Sacramento police used ‘risky’ neck hold more than other agencies. What AG says must change
Sacramento Police Department officers have used the now-banned carotid neck restraint more often than other departments in California, according to a state report released Wednesday.
Sacramento police officers used carotid holds, designed to cut blood flow to the brain, an average of nine times per year between 2016 and 2018, according to a new report from Attorney General Xavier Becerra’s office.
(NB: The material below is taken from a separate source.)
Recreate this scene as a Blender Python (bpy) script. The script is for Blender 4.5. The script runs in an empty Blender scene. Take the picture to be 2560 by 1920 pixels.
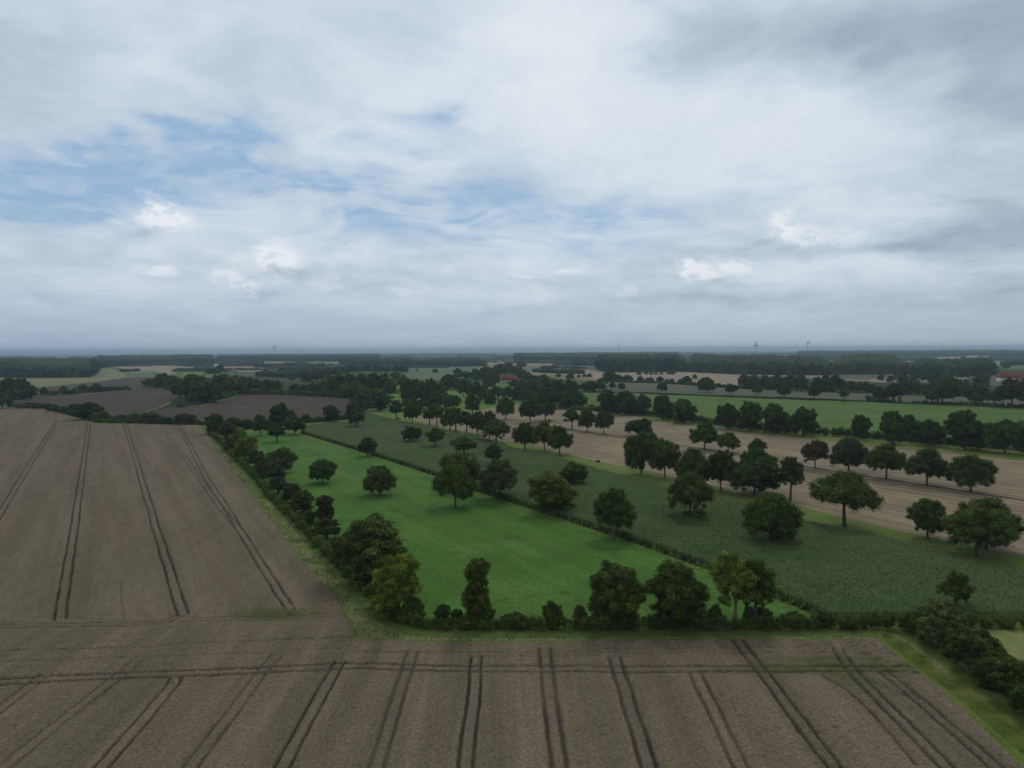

By comparison, between 2008 and 2011, the Los Angeles Police Department used the hold an average of once per year, the report said.
“DOJ reviewers observed more than 12 instances in which an officer appeared to have other force options or de-escalation tactics available, but chose instead to use the risky carotid restraint hold,” the report said. “SPD’s aggregate use-of-force data indicate that SPD officers have resorted to using the carotid restraint hold more frequently than peer agencies of similar size, and likely more than they ultimately should have given the circumstances.”
The AG’s 2019 report, completed after the police killing of Stephon Clark, recommended that the department ban or at least significantly limit the carotid hold. In response, the department limited its use to only times when not using it could cause serious injury or death, Police Chief Daniel Hahn told Mayor Darrell Steinberg.
Then, following the police death of George Floyd in Minneapolis, the hold came under increased scrutiny. San Diego and a slew of other California departments banned the hold. Shortly after, Gov. Gavin Newsom backed a bill that would ban the hold and also announced he would remove it from statewide police training. That prompted Sacramento to delete the hold as an acceptable use-of-force tactic on June 8.
The new report urges the department to add language to its policy that officially de-authorizes the hold, along with any other maneuver that cuts off flow of blood or oxygen to the brain, the report said.
“By expressly stating that the carotid control hold and similar tactics are no longer authorized, SPD will provide clear guidance to officers that the tactic is no longer acceptable, and that using such tactics is a policy violation that may result in disciplinary action,” the report reads.
Just four days before Newsom backed a statewide ban of the hold, a Sacramento officer used a neck restraint on a Black teenager. The use-of-force, following a peaceful protest against police brutality downtown on June 1, was caught on video.
It’s not clear whether the officer was using or attempting to use the carotid, but the carotid was the only remaining neck restraint allowed by the department, a June 15 news release from the mayor’s office said.
The department has still not said whether that officer, or any officers, will face discipline for use-of-force actions during the protests that occurred in late May and early June in downtown and Oak Park.
The department has also not released the number of misconduct allegations it received following the protests, how many of its officers are under investigation for use-of-force and whether any were disciplined. The Sacramento Bee filed a Public Records Act request for that information on June 10. The department has not provided it, despite receiving letters from the newspaper’s attorney threatening legal action.
By contrast, Los Angeles on June 10 released the number of misconduct allegations it received from the protests, which occurred there roughly the same nights as in Sacramento.
Steinberg said the city’s incoming new inspector general could potentially investigate the use-of-force incidents that occurred during the recent protests. A federal lawsuit has been filed against the police department over injuries allegedly caused by officers’ rubber bullets, bean bag guns and tear gas.
The department should conduct a “prompt and detailed inquiry and after-action assessment” of officer conduct in the protests and report the results to the community, the report said.